● **Task to carry out**: Below are entries. Reproduce exactly the lines between the line holding "Continue the Blender" and the line holding "g.obj('rim', m_grey, t)", inclusive, and only those.

* begin *

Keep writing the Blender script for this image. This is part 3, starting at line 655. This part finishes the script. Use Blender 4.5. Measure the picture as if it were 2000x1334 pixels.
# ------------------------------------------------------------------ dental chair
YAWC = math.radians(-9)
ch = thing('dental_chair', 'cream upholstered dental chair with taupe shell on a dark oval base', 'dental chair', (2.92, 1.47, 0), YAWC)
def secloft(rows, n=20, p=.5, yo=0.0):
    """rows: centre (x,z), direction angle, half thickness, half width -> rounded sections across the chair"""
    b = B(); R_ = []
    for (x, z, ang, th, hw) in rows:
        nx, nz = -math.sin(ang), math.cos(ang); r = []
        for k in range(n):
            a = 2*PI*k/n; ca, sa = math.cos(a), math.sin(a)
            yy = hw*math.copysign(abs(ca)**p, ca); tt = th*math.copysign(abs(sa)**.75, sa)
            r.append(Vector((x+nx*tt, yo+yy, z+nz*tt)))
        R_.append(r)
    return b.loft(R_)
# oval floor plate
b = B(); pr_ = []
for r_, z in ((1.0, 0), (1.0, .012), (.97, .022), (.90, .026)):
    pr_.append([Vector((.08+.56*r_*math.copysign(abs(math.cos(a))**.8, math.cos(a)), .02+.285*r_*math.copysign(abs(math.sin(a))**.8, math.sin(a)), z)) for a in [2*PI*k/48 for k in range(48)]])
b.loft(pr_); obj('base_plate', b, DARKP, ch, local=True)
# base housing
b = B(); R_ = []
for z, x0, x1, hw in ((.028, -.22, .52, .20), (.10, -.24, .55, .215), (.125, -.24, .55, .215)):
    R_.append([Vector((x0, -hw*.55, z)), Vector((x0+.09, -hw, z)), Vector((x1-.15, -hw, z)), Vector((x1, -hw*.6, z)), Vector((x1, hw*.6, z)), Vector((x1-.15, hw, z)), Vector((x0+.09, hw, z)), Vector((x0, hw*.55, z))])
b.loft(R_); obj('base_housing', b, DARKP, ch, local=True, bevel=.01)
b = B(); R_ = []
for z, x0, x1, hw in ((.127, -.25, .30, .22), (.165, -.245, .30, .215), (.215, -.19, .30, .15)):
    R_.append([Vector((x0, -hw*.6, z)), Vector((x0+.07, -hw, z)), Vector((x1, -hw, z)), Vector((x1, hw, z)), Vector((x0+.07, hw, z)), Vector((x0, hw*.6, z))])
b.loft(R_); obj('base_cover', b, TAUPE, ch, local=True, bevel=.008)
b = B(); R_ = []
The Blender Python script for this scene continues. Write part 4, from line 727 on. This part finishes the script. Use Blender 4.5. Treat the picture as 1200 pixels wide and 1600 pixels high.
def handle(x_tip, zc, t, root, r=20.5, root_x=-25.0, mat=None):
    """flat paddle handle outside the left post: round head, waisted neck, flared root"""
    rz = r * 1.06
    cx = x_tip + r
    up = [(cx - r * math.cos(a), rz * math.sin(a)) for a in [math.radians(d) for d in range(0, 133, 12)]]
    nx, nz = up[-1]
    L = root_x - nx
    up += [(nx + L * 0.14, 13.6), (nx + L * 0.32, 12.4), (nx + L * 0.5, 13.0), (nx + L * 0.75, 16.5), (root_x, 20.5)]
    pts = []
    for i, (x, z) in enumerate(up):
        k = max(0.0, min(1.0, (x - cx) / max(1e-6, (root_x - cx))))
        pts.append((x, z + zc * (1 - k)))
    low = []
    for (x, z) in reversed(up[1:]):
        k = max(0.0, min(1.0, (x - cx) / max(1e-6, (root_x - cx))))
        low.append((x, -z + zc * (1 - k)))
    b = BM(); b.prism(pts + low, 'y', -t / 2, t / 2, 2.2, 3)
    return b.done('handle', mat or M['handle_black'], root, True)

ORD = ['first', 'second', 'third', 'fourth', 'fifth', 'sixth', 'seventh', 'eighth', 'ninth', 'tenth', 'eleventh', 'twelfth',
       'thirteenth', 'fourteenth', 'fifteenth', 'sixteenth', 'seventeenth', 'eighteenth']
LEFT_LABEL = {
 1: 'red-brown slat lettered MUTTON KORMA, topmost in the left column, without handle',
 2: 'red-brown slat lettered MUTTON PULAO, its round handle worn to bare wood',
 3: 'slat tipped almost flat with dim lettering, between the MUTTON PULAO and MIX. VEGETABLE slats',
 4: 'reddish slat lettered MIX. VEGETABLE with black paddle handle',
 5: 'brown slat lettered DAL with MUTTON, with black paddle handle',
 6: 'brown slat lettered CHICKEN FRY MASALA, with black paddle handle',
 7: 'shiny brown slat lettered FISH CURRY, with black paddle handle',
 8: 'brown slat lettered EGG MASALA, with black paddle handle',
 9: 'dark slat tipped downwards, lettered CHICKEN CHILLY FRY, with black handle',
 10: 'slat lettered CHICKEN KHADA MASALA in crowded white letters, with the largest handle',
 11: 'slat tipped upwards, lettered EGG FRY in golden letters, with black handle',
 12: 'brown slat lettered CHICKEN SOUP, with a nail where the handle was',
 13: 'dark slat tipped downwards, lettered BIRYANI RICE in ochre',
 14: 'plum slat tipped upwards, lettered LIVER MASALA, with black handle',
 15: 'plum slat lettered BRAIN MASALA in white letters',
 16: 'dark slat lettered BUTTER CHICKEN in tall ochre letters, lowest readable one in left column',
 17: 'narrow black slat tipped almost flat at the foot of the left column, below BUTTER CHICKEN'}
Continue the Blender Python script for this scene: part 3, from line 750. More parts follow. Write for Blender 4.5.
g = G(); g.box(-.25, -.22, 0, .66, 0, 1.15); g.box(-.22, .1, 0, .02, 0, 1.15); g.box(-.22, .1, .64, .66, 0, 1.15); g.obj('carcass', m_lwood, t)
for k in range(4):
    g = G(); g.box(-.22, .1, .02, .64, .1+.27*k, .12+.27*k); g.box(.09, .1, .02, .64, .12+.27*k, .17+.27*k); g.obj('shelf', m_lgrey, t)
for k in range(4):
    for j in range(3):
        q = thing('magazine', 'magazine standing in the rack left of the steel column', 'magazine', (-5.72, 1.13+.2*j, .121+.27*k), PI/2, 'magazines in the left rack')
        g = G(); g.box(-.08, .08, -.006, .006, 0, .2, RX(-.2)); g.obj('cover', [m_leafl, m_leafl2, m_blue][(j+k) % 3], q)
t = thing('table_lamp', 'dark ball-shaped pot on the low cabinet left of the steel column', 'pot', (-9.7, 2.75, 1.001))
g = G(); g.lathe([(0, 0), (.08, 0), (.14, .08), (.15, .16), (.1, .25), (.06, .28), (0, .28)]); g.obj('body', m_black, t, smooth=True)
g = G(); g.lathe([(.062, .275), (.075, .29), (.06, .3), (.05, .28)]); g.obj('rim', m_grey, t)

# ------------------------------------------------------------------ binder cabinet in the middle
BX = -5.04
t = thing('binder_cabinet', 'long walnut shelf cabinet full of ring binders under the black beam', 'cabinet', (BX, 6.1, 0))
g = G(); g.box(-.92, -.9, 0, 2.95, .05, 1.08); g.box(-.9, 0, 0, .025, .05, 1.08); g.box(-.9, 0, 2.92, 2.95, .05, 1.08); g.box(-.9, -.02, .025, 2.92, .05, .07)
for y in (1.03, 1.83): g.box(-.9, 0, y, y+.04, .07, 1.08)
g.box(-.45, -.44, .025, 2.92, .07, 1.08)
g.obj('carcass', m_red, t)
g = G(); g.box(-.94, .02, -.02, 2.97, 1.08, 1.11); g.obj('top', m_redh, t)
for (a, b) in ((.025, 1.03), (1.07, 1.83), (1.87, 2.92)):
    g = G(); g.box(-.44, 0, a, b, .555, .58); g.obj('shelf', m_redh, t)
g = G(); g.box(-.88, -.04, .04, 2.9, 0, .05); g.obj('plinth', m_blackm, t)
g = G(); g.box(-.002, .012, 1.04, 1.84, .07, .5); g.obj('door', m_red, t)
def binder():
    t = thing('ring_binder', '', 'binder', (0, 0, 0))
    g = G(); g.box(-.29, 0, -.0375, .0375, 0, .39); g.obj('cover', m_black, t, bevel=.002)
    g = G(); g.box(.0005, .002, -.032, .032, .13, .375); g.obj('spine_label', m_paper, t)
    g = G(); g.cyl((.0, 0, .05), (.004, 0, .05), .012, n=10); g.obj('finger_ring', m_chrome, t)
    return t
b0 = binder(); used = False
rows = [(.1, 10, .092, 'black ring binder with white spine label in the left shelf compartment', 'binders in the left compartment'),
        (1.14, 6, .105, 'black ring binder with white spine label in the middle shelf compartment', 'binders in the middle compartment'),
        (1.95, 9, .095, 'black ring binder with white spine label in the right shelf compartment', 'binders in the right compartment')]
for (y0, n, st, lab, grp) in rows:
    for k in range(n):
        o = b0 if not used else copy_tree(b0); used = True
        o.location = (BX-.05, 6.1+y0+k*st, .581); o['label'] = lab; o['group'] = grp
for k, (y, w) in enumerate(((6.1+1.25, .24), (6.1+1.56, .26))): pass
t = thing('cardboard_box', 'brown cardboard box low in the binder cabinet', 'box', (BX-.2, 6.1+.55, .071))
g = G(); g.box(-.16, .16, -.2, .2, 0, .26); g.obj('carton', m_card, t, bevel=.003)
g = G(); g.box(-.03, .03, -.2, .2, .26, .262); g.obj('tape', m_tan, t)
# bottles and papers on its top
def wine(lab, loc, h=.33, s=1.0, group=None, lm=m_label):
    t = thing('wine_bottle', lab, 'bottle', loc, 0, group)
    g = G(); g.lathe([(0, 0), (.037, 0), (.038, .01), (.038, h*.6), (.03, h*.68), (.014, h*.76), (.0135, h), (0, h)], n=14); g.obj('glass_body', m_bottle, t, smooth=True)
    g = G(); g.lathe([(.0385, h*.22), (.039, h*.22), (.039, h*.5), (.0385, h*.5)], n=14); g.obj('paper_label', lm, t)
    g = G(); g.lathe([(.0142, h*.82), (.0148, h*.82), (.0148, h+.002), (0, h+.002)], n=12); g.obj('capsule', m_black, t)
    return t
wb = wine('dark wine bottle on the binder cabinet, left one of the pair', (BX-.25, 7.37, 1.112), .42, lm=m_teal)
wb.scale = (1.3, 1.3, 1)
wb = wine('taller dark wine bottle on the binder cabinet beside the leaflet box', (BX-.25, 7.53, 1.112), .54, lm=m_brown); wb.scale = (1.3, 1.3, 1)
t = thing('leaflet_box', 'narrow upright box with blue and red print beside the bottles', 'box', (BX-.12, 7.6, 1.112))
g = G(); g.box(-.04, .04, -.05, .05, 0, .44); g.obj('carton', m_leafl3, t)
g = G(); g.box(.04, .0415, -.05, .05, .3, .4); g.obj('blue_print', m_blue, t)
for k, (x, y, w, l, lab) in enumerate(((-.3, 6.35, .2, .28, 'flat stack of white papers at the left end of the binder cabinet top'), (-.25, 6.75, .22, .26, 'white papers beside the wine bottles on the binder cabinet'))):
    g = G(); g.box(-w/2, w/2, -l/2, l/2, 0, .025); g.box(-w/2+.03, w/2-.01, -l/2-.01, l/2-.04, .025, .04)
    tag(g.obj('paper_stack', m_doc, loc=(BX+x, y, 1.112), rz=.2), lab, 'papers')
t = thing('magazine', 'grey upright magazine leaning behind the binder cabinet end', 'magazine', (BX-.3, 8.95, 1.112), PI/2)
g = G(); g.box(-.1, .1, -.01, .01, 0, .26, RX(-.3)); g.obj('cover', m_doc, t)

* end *

● **Correct output**:
Continue the Blender Python script for this scene: part 3, from line 750. More parts follow. Write for Blender 4.5.
g = G(); g.box(-.25, -.22, 0, .66, 0, 1.15); g.box(-.22, .1, 0, .02, 0, 1.15); g.box(-.22, .1, .64, .66, 0, 1.15); g.obj('carcass', m_lwood, t)
for k in range(4):
    g = G(); g.box(-.22, .1, .02, .64, .1+.27*k, .12+.27*k); g.box(.09, .1, .02, .64, .12+.27*k, .17+.27*k); g.obj('shelf', m_lgrey, t)
for k in range(4):
    for j in range(3):
        q = thing('magazine', 'magazine standing in the rack left of the steel column', 'magazine', (-5.72, 1.13+.2*j, .121+.27*k), PI/2, 'magazines in the left rack')
        g = G(); g.box(-.08, .08, -.006, .006, 0, .2, RX(-.2)); g.obj('cover', [m_leafl, m_leafl2, m_blue][(j+k) % 3], q)
t = thing('table_lamp', 'dark ball-shaped pot on the low cabinet left of the steel column', 'pot', (-9.7, 2.75, 1.001))
g = G(); g.lathe([(0, 0), (.08, 0), (.14, .08), (.15, .16), (.1, .25), (.06, .28), (0, .28)]); g.obj('body', m_black, t, smooth=True)
g = G(); g.lathe([(.062, .275), (.075, .29), (.06, .3), (.05, .28)]); g.obj('rim', m_grey, t)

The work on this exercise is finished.